Além da religião


Já escrevi muito sobre religião, já falei muito sobre o tema. Acho que de tanto falar, numa das minhas últimas exposições, uma pessoa me questionou sobre a frase “eu sou um religioso” dizendo que em outros momentos, segundo ela eu disse não ser. Confesso que não lembro do momento onde afirmei não ser religioso, mas supondo que isso tenha sido verdade, creio que não se trata de uma contradição, mas do contexto onde cada frase foi dita.

Se procurarem nos meus blogs o tema apareceram cerca de 60 textos, que abordaram o conceito de religião, a diferença entre religião e Evangelho, a relação entre transtornos mentais e religião, entre outros.

Assim, podemos voltar uma questão: a religião é algo perigoso para alma? É preciso superar a religião? Evidente que para respondermos essa questão temos que voltar ao conceito de religião. Como já tratamos disso em outros textos, ressalto aqui apenas que não se pode confundir religião com o caminho da fé. Quando isso acontece é uma tragédia para a alma. A religião é a crença, portanto um fenômeno social, jamais pode ser confundido com a fé que é uma experiência existencial singular.

Então é preciso sempre entender que a fé está além da religião, e impedir que essa se torne um impedimento daquela. E quando a religião se torna um perigo?

Primeiro quando a o discurso religioso não corresponde a experiência, a vida. A maioria dos religiosos por muito falarem e amontoarem para si tantas regras e doutrinas, tornam a sua experiência religiosa uma mentira prática, pois não vivem de acordo com o que dizem, isso é péssimo para a alma, pois os conduzirá a viverem uma farsa, uma espécie de vida dupla. É exatamente isso que Jesus critica nos religiosos de seu tempo (Mt. 23.28).

Esses discursos descolados da vida vão se tornando em verdadeiros processos de loucuras. A realidade começa a ser negada, e os absurdos vão surgindo. A religião torna-se um peso mas tem que ser confessada como alívio; torna-se uma desgraça mas tem que ser confessada como graça; torna-se um mal mas tem que ser confessada como um bem. O que você acha que isso faz com a alma?

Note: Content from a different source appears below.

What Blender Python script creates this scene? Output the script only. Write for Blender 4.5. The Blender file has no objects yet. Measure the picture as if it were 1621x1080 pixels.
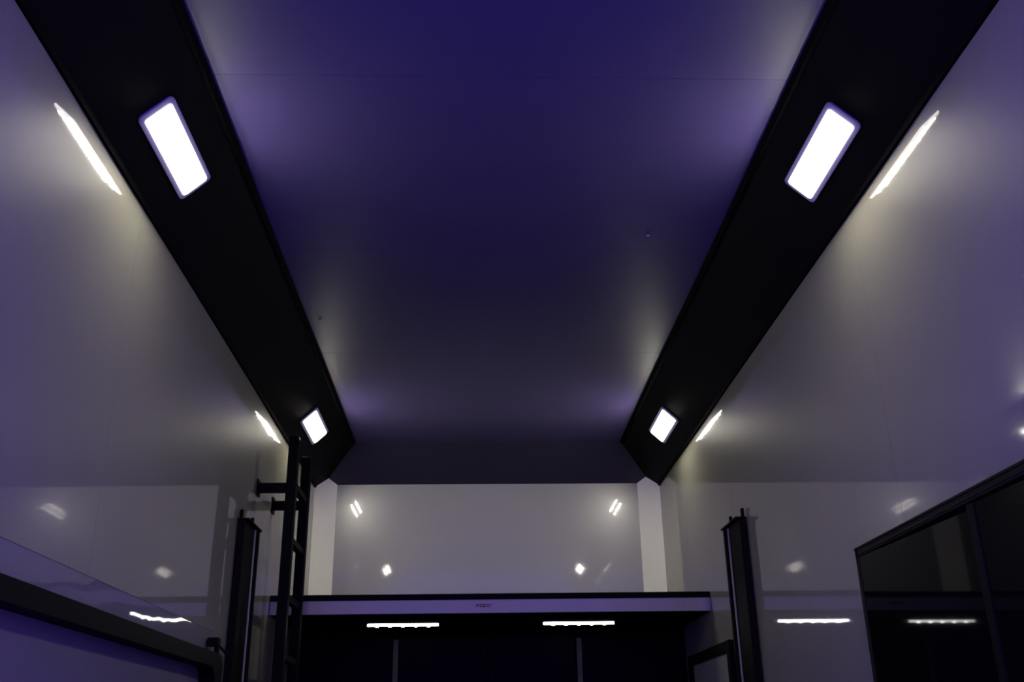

A relação do religioso, nesses termos, passa a ser uma relação esquizofrênica. Precisa confessar que ama um Deus que não prática não passa de um grande fiscal estraga-prazeres da vida. Tendo que viver atrás de um ideal impossível, enquanto vai negando a própria vida.

Uma das maiores lições de Eclesiastes é nos mostrar que o mundo é um só e o mesmo para todos, justos e injustos, bons e maus, crentes e ateus, religiosos e não religiosos. Não há benefícios para um ou para o outro. O sol nasce para todos, só não sabe quem não quer, já anunciou Renato Russo.

A diferença que Deus faz na vida do crente não é nas circunstancias externas que todos os homens estão sujeitos, mas no interior, na consciência, na alma. E mesmo essa diferença não faz do crente um ser especial, superior ou melhor como numa escala de valores. Essa ideia de ser melhor ela não é da fé, ela é da religião, sob os termos que estou me referindo. Nesse sentindo a religião provoca arrogância, e isso é péssimo para a alma.

O resultado desse mal, é culpa exagerada e fora do campo das responsabilidades. Ou seja, não se trata de culpas reais, produzidas por erros simples e humanos, trata-se de culpa imaginária produzida por um ideal impossível. Resultado dessa culpa, mais culpa, num ciclo interminável que posso batizar de inferno. Sim! Essa religião promete o céu, mas lhe dá o inferno.

É preciso superar a religião, ou pelo menos deixar ela no seu lugar, no lugar de manifestação pública de crença. E jamais confundi-la com o caminho da fé.

Um dos melhores caminhos para isso é abandonar toda e qualquer barganha com Deus. Com Deus não se negocia. Pare de achar que pode fazer o que não pode. Pare de prometer. Para de buscar ideais descolados da vida.

Ir além da religião é entender que temor do Senhor, não é o medo de Deus, antes a reverência por sua grandiosidade. E que caminhar no caminho da Graça é saber que não são os ritos, os dogmas, ou os valores morais que determinam nossa fé, aliás, é possível ter todas essas coisas e não ter fé alguma. Ir além da religião é se desvencilhar de tudo que é peso a fim de tornar a caminhada mais leve, inclusive sua caminhada na comunidade cristã.